Nemer diz que a direita radical italiana praticou “weaponization” na obra de Tolkien —o termo, em inglês, seria o equivalente a instrumentalizar alguma coisa de forma bélica, armamentista.
“Em vida, o próprio Tolkien falou que não queria que a jornada épica do Frodo fosse interpretada como uma jornada do nosso dia a dia. Se há questões concretas, políticas, que foram materializadas na obra, ele não queria que fosse feita essa ‘weaponization’ para fins específicos, para justificar ou legitimar um governo extremista”, comenta o antropólogo.
Neste cenário, Nemer vê um conflito de interesse na exposição sobre a obra de Tolkien em um museu estatal.
“Eles estão claramente instrumentalizando uma obra para justificar a existência desses valores da extrema direita no governo”, afirma Nemer.
‘Campo Hobbit’
Mas a admiração da direita italiana com a obra de Tolkien não foi invenção de Meloni.
Para entender essa conexão é preciso recuperar as ideias de um teórico italiano que se tornou guru da direita contemporânea mundial: Julius Evola.
O controverso filósofo idealizava uma sociedade aristocrática muito próxima ao fascismo.
Em sua obra mais conhecida, “Rivolta Contro Il Mondo Moderno” —em português, “Revolta Contra O Mundo Moderno”—, o filósofo faz uma radiografia do que seria, para ele, uma Europa condenada a um declínio inexorável.
E Evola apontou duas razões para esta queda: o progresso, que afastava as pessoas das tradições; e a miscigenação cultural.
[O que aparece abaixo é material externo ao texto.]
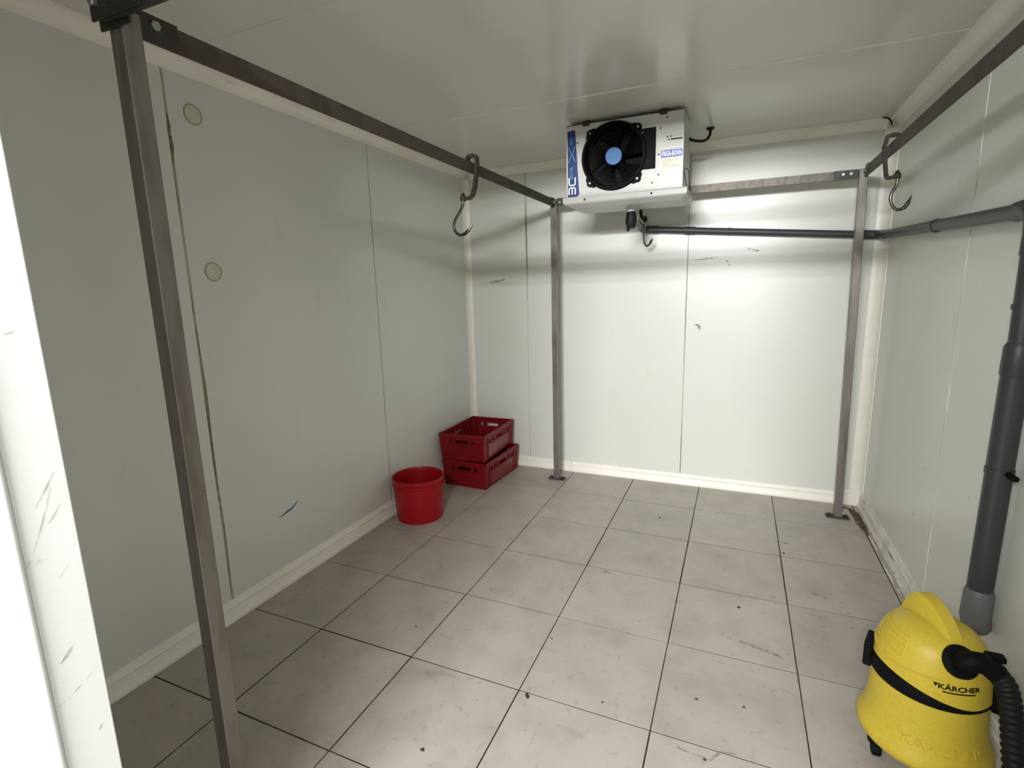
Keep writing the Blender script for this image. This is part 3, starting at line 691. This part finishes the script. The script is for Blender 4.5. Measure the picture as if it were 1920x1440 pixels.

Para Evola, a Itália havia sido entregue à retórica do progresso. E a única solução seria a recuperação de mitos tradicionais por meio da arte, da religião e, claro, da política. Suas ideias encontraram solo fértil na juventude conservadora italiana.
Foi a mesma juventude que, nos anos 1970, ganhou dois livros para amar. Em 1970, saiu pela primeira vez “O Senhor dos Anéis” em italiano; em 1973, “O Hobbit”. Tolkien se tornou um fenômeno editorial no país.
Na analogia da direita, o anel de poder de Tolkien, adormecido, buscando o momento de ressurgir, era um símbolo da tradição que precisava ser recuperada.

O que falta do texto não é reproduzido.